The request >> Work out how many lines contain "script". Reply with the count alone.

Extracted material >>
···
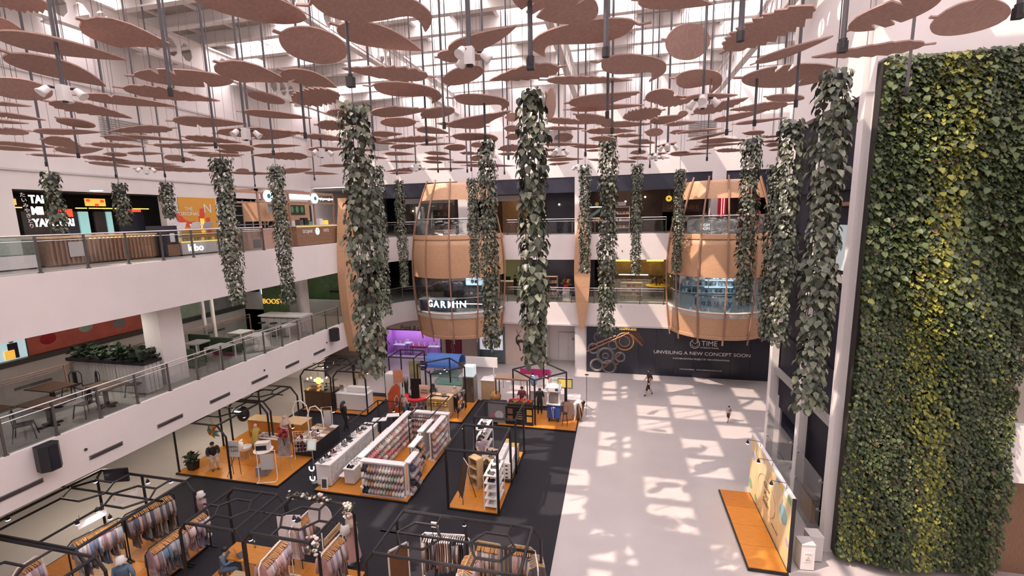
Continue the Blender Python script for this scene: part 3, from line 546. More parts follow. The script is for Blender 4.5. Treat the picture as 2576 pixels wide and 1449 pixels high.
# upper deck counter of the beauty pod
ct = thing('drink_counter', 'curved grey and red drinks counter on top of the beauty pod', 'counter', (6.5, YB-.1, 9.7))
for nm, m, a0, a1 in (('front_panel', mat('counter_grey', (.50, .51, .48), .5), 1.12*PI, 1.36*PI), ('front_panel', 'counter_grey', 1.362*PI, 1.58*PI), ('front_panel', mat('shop_red', (.55, .03, .05), .4), 1.582*PI, 1.88*PI)):
    MB().lathe([(2.3, 0), (2.3, 1.15), (2.15, 1.15), (2.15, 0)], 10, a0, a1).build(nm, m, ct)
MB().lathe([(2.35, 1.15), (2.35, 1.2), (1.8, 1.2), (1.8, 1.15), (2.35, 1.15)], 24, 1.12*PI, 1.88*PI).build('counter_top', 'dark_steel', ct)
bx('tall_panel', 'shop_red', ct, -.25, .25, -.4, -.3, 0, 2.9); bx('header_panel', 'shop_red', ct, .95, 2.2, -.4, -.3, 2.2, 2.9); bx('box_panel', 'shop_red', ct, .9, 2.1, -.9, -.5, 1.2, 1.5)
for x in (-.06, .08): bx('light_strip', mat('neon_pink', (1, .6, .6), .4, emit=3.0, ecol=(1, .55, .55)), ct, x, x+.03, -.44, -.4, .3, 2.8)
text('letters', 'DOM', 'sign_white', ct, (-1.25, -2.05, .72), .24, (PI/2, 0, -.55), .01); text('letters', 'DOM', 'sign_white', ct, (-1.25, -2.05, .50), .24, (PI/2, 0, -.55), .01)
for k in range(5): MB().lathe([(0, 0), (.05, 0), (.06, .18), (0, .18)], 8, c=(-.9+.35*k, -1.75, 1.2)).build('cup', 'light_grey' if k % 2 else 'shop_red', ct)
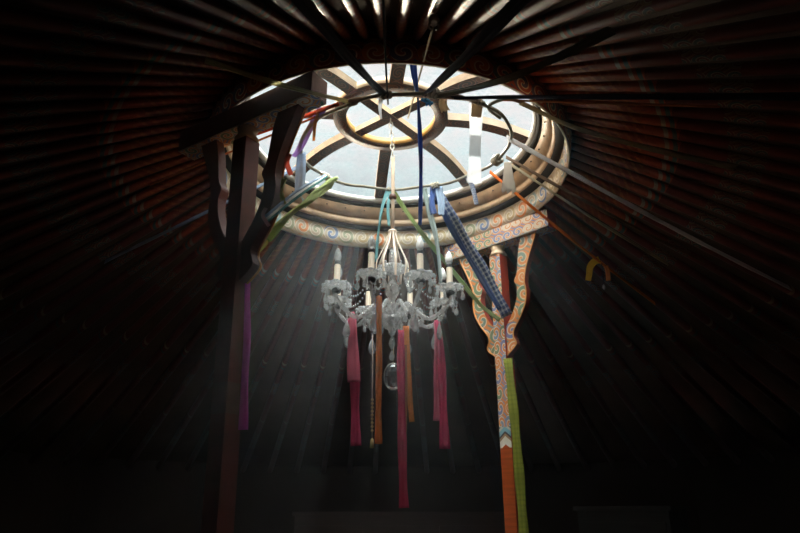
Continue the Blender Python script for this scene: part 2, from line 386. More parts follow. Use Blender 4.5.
# ------------------------------------------------------------------ carved pillars
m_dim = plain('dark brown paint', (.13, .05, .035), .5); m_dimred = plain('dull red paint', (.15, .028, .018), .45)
TA = .758
tang = Vector((math.sin(TA), -math.cos(TA), 0)); radi = Vector((math.cos(TA), math.sin(TA), 0))
def pillar(ang, top, foot, name_label, halfspan, zt=2.44, sgn=1, up_h=.575, right=1.0, edge=None, back=None):
    m_edge = edge or globals()['m_edge']; m_back = back or m_brk
    """sgn: +1 the far right pillar, -1 the near left one; its painted face looks at the crown centre"""
    tang = Vector((math.sin(ang), -math.cos(ang), 0)); radi = Vector((math.cos(ang), math.sin(ang), 0))
    root = empty('carved_pillar', (foot.x, foot.y, 0), name_label, 'pillar')
    inward = radi*(-sgn)
    M = Matrix((tang, radi, Vector((0, 0, 1)))).transposed()
    lean = Vector((top.x-foot.x, top.y-foot.y, 0))/zt
    def at(z): return lean*z
    w = .031
    def shaft(z0, z1, mats, name, ww=w, paint=True):
        m = MB(); c = [(-1, -1), (1, -1), (1, 1), (-1, 1)]
        rows = []
        for z in (z0, z1): rows.append([at(z)+tang*(a*ww)+radi*(b*ww)+Vector((0, 0, z)) for a, b in c])
        V = [[m.bm.verts.new(p) for p in r] for r in rows]
        for j in range(4):
            j2 = (j+1) % 4; f = m.bm.faces.new((V[0][j], V[0][j2], V[1][j2], V[1][j]))
            nrm = [(-radi), tang, radi, -tang][j]
            f.material_index = 0 if (nrm-inward).length < .1 else 1
            for l, q in zip(f.loops, ((0, z0), (2*ww, z0), (2*ww, z1), (0, z1))): l[m.uvl].uv = (q[0]+.01, q[1])
        m.cap(V[0], 1); m.cap(V[1], 1)
        return m.build(name, mats, root)
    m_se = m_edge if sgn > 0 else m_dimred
    shaft(0, 1.47, [m_orange, m_se], 'lower_shaft')
    shaft(1.56, zt-.05, [m_pil, m_se], 'painted_shaft')
    # chevron band
    t = NT('chevron band'); u, v = t.uv()
    vv = t.math('ADD', v, t.math('MULTIPLY', t.math('ABSOLUTE', t.math('SUBTRACT', u, .041)), .8))
    k = t.math('DIVIDE', t.math('SUBTRACT', vv, 1.47), .12)
    t.bsdf(t.ramp(k, [(0, (.42, .075, .015)), (.13, (.72, .66, .55)), (.42, (.35, .2, .1)), (.52, (.05, .04, .04)), (.6, (.2, .4, .48)), (.78, (.55, .5, .4)), (.88, (.04, .1, .16))], True), .45)
    shaft(1.47, 1.56, [t.m, m_edge], 'chevron_band', w*1.01)
    m = MB()
    m.lathe([(.036, 0), (.043, .008), (.036, .016), (.03, .03), (.036, .05)], at(zt-.05)+Vector((0, 0, zt-.05)), 16)
    m.build('neck_collar', m_wood, root)
    # capital plank under the ring
    m = MB(); fs = m.box(at(zt)+Vector((0, 0, zt+.045)), (.64, .075, .086), M, mi=1)
    for f in fs:
        f.normal_update()
        if (f.normal-inward).length < .2 or f.normal.z < -.9: f.material_index = 0
    m.build('capital_plank', [m_plank, m_edge], root)
    # dentil lines on the plank
    # brackets
    # outline in (s = distance from the shaft axis, z below the plank) going up the outside, down the inside
    out = [(.0, -.60), (.045, -.57), (.083, -.535), (.070, -.50), (.075, -.465), (.115, -.41), (.148, -.345), (.158, -.28), (.152, -.235), (.165, -.17), (.192, -.10), (.222, -.035), (.235, 0)]
    inn = [(.150, 0), (.132, -.06), (.122, -.13), (.112, -.185), (.095, -.215), (.108, -.25), (.102, -.31), (.078, -.37), (.045, -.42), (.02, -.455), (.0, -.47)]
    for side in (-1, 1):
        q = halfspan/.235*(right if side > 0 else 1)
        zs = up_h/.60
        k1 = [Vector((s*q, z*zs, 0)) for s, z in out]; k2 = [Vector((s*q, z*zs, 0)) for s, z in inn]
        o1 = smooth(k1, 3); i1 = smooth(list(reversed(k2)), 3)
        n = 34
        def samp(c, f):
            x = f*(len(c)-1); i = min(int(x), len(c)-2); return c[i].lerp(c[i+1], x-i)
        m = MB(); th = .017
        front, back = [], []; fu = []
        for i in range(n+1):
            a_, b_ = samp(o1, i/n), samp(i1, i/n)
            for lst, dd in ((front, -1), (back, 1)):
                lst.append([at(zt+p.y)+tang*(side*p.x)+radi*(dd*th)+Vector((0, 0, zt+p.y)) for p in (a_, a_.lerp(b_, .5), b_)])
            fu.append([(p.x*side+1, p.y+1) for p in (a_, a_.lerp(b_, .5), b_)])
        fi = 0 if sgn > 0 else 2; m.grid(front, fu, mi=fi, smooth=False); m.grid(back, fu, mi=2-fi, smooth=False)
        for j in (0, 2): m.grid([[r[j] for r in front], [r[j] for r in back]], mi=1, smooth=False)
        for i in (0, n): m.grid([front[i], back[i]], mi=1, smooth=False)
        bmesh.ops.remove_doubles(m.bm, verts=m.bm.verts, dist=1e-5)
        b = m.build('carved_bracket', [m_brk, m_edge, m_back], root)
        # raised rim following the outer edge
        m = MB(); m.tube([samp_ for samp_ in [at(zt+p.y)+tang*(side*p.x)+inward*th+Vector((0, 0, zt+p.y)) for p in o1]], .0045, 6)
        m.build('edge_bead', plain('orange bead paint', (.6, .24, .06), .4), b)
    return root
pr = pillar(TA, radi*.745, radi*.745, 'carved pillar with blue and orange scroll painting on the right behind the chandelier', .235, sgn=1)
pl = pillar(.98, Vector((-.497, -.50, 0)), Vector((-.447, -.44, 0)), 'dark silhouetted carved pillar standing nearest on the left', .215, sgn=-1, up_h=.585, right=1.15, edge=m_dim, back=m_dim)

# ------------------------------------------------------------------ hoop
hoop = empty('tension_hoop', HC, 'thin bent cane hoop hung level under the crown ring with straps knotted to it', 'hoop')
hx = Vector((1, 0, .058)).normalized(); hy = HN.cross(hx)
def hpt(a, r=HR): return HC + (hx*math.cos(a)+hy*math.sin(a))*r
m = MB(); pts = [hpt(k*2*PI/72)-HC + Vector((0, 0, .004*math.sin(k*.9))) for k in range(73)]; m.tube(pts, .0065, 8, capped=False); m.build('cane', m_rod, hoop)
for px, py, r_ in ((505, 161, .026), (325, 176, .018), (437, 188, .016), (350, 101, .013), (480, 103, .012), (430, 99, .02), (388, 99, .016), (391, 190, .012)):
    p = H(px, py); d = (p-HC); d = d.normalized()*HR; m = MB()
    tn = HN.cross(d).normalized()
    for j in range(3):
        c = d + tn*(.012*(j-1)); ring = []
        for k in range(15):
            a = k*2*PI/14+j; ring.append(c + d.normalized()*math.cos(a)*r_*.55 + HN*math.sin(a)*r_*.62 + tn*(.004*math.sin(a*2+j)))
        m.tube(ring, r_*.3, 6)
    tag(m.build('knot', m_rod if px > 480 else plain('pale cord', (.5, .46, .36), .8), hoop))
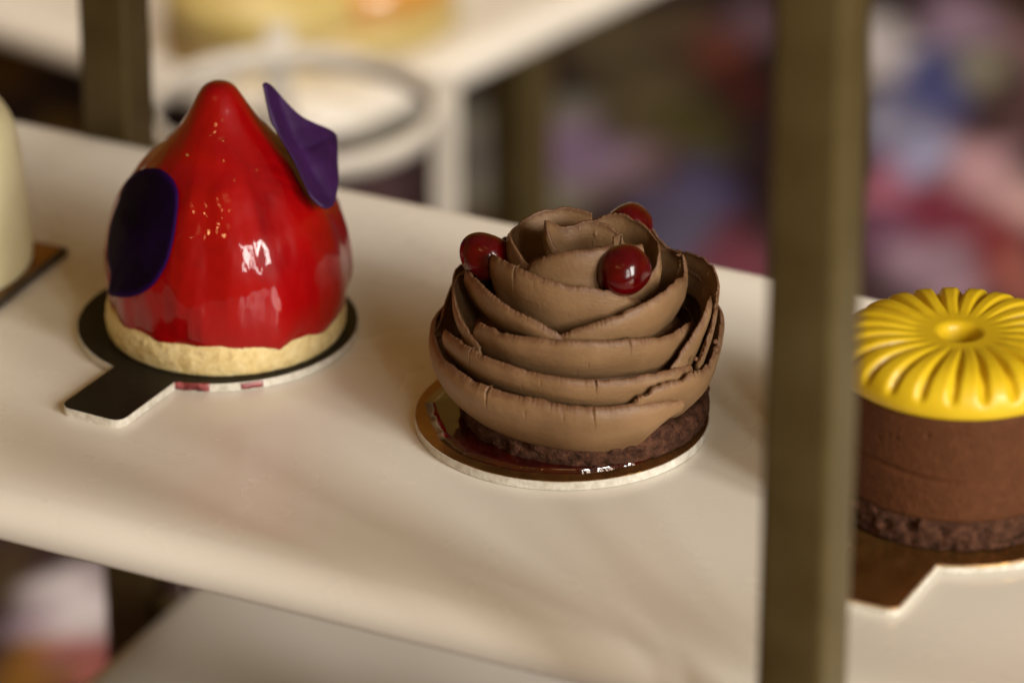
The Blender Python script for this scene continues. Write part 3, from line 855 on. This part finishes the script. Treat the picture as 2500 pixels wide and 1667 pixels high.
V, F = lathe(prof, 420, mou); mesh('mousse', V, F, M['mousse'], yel)
YP = [(.012, .0372), (.0300, .0372), (.0314, .0378), (.0320, .0392), (.0319, .0412), (.0309, .0440), (.0284, .0466), (.0245, .0482), (.0195, .0487), (.0150, .0484), (.0110, .0478), (.0085, .0476), (.0062, .0474), (.0052, .0466), (.0046, .0445), (.0043, .0420), (.0041, .0390), (.0040, .0378), (.0, .0376)]
yp = smooth_profile(YP, 110)
NF = 24
def flu(a, i, r, z):
    if z < .0385 and r > .01: return r, z
    sw = a * NF + (r / .031) * 3.4
    g = (.5 + .5 * math.cos(sw)) ** 4.2               # narrow groove
    am = .0022 * sstep(.0085, .024, r) * sstep(.0410, .0452, z)
    if r < .005: am = 0
    nr = sstep(.022, .031, r)
    return r - am * g * .75 * nr, z - am * g * (1 - .45 * nr)
V, F = lathe(yp, 440, flu); mesh('fluted_top', V, F, M['yellow'], yel)

# ------------------------------------------------------------------ ivory pastry cut by the left edge
IC = on_z(77, 668, 0); IC = Vector((IC.x - .0375, IC.y + .004, 0))
bd = thing('cake_board', 'square gold cake board with dark edges under the ivory pastry', 'cake board', (-.1947, .0875, Zb), R(-23.6))
bm = bmesh.new(); box_bm(bm, (0, 0, .0011), (.078, .078, .0022), None, .0005); from_bm('card', bm, M['darkcard'], bd, False)
bm = bmesh.new(); box_bm(bm, (0, 0, .0023), (.0755, .0755, .0002), None, 0); from_bm('foil', bm, M['gold'], bd, False)
iv = thing('ivory_pastry', 'smooth ivory domed pastry cut off by the left edge', 'pastry', (IC.x, IC.y, Zb + .0024))
V, F = lathe(smooth_profile([(.0, .0), (.0370, .0), (.0376, .0012), (.0372, .012), (.0362, .026), (.0352, .036), (.0335, .0425), (.0285, .049), (.019, .0535), (.0, .055)], 60), 96)
mesh('mousse', V, F, M['ivory'], iv)
V, F = lathe([(.0, .0544), (.006, .0544), (.0064, .0552), (.0055, .0562), (.0, .0565)], 32)
mesh('finial', V, F, M['ivory'], iv)
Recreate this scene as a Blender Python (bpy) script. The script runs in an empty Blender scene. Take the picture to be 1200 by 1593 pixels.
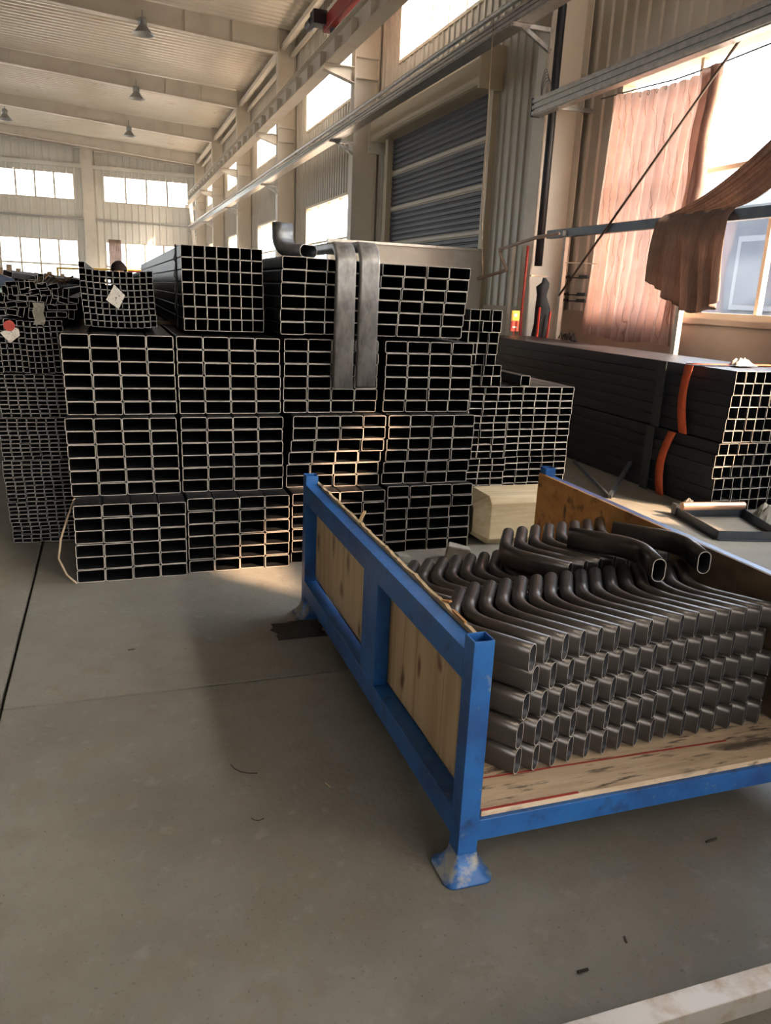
import bpy, math, random
from mathutils import Vector, Matrix, noise
random.seed(11)
SC = bpy.context.scene
COL = SC.collection
# ------------------------------------------------------------------ camera
def make_camera():
    f, yaw, pitch, roll = 1218.24, math.radians(19.447), math.radians(15.544), math.radians(2.6177)
    w = Vector((math.sin(yaw)*math.cos(pitch), math.cos(yaw)*math.cos(pitch), -math.sin(pitch)))
    r = w.cross(Vector((0, 0, 1))).normalized(); u = r.cross(w)
    c, s = math.cos(roll), math.sin(roll)
    r, u = c*r+s*u, -s*r+c*u
    cd = bpy.data.cameras.new('camera'); cd.sensor_fit = 'VERTICAL'; cd.sensor_height = 36.0
    cd.lens = f/1593*36.0; cd.clip_end = 400; cd.clip_start = .05
    o = bpy.data.objects.new('camera', cd); COL.objects.link(o)
    m = Matrix((r, u, -w)).transposed().to_4x4(); m.translation = (0, 0, 1.6)
    o.matrix_world = m; SC.camera = o
make_camera()
# ------------------------------------------------------------------ world, sun, exposure
wd = bpy.data.worlds.new('sky'); SC.world = wd; wd.use_nodes = True
bgn = wd.node_tree.nodes['Background']
bgn.inputs[0].default_value = (.94, .975, 1.0, 1); bgn.inputs[1].default_value = .50   # even haze
_n = wd.node_tree.nodes; _l = wd.node_tree.links
skt = _n.new('ShaderNodeTexSky'); skt.sky_type = 'NISHITA'; skt.sun_disc = False; skt.sun_elevation = math.radians(33.0)
skt.sun_rotation = math.radians(136.4); skt.dust_density = 6; skt.air_density = 1; skt.ozone_density = 1
bg2 = _n.new('ShaderNodeBackground'); bg2.inputs[1].default_value = .13; _l.new(skt.outputs[0], bg2.inputs[0])
ads = _n.new('ShaderNodeAddShader'); _l.new(bgn.outputs[0], ads.inputs[0]); _l.new(bg2.outputs[0], ads.inputs[1])
_l.new(ads.outputs[0], _n['World Output'].inputs[0])
SUN_DIR = Vector((-.69*math.cos(math.radians(33.0)), .724*math.cos(math.radians(33.0)), -math.sin(math.radians(33.0))))
sd = bpy.data.lights.new('sun', 'SUN'); sd.energy = 1.8; sd.color = (1.0, .62, .36); sd.angle = math.radians(1.0)
so = bpy.data.objects.new('sun', sd); COL.objects.link(so)
so.rotation_euler = SUN_DIR.to_track_quat('-Z', 'Y').to_euler(); so.location = (20, -20, 20)
SC.view_settings.view_transform = 'Standard'; SC.view_settings.look = 'None'
SC.view_settings.gamma = 1; SC.view_settings.use_curve_mapping = False
SC.view_settings.exposure = 3.45
SC.cycles.use_denoising = True
SC.cycles.max_bounces = 7; SC.cycles.diffuse_bounces = 4; SC.cycles.glossy_bounces = 3
SC.cycles.transparent_max_bounces = 12; SC.cycles.sample_clamp_indirect = 3.0
SC.cycles.caustics_reflective = False; SC.cycles.caustics_refractive = False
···
Response >> 4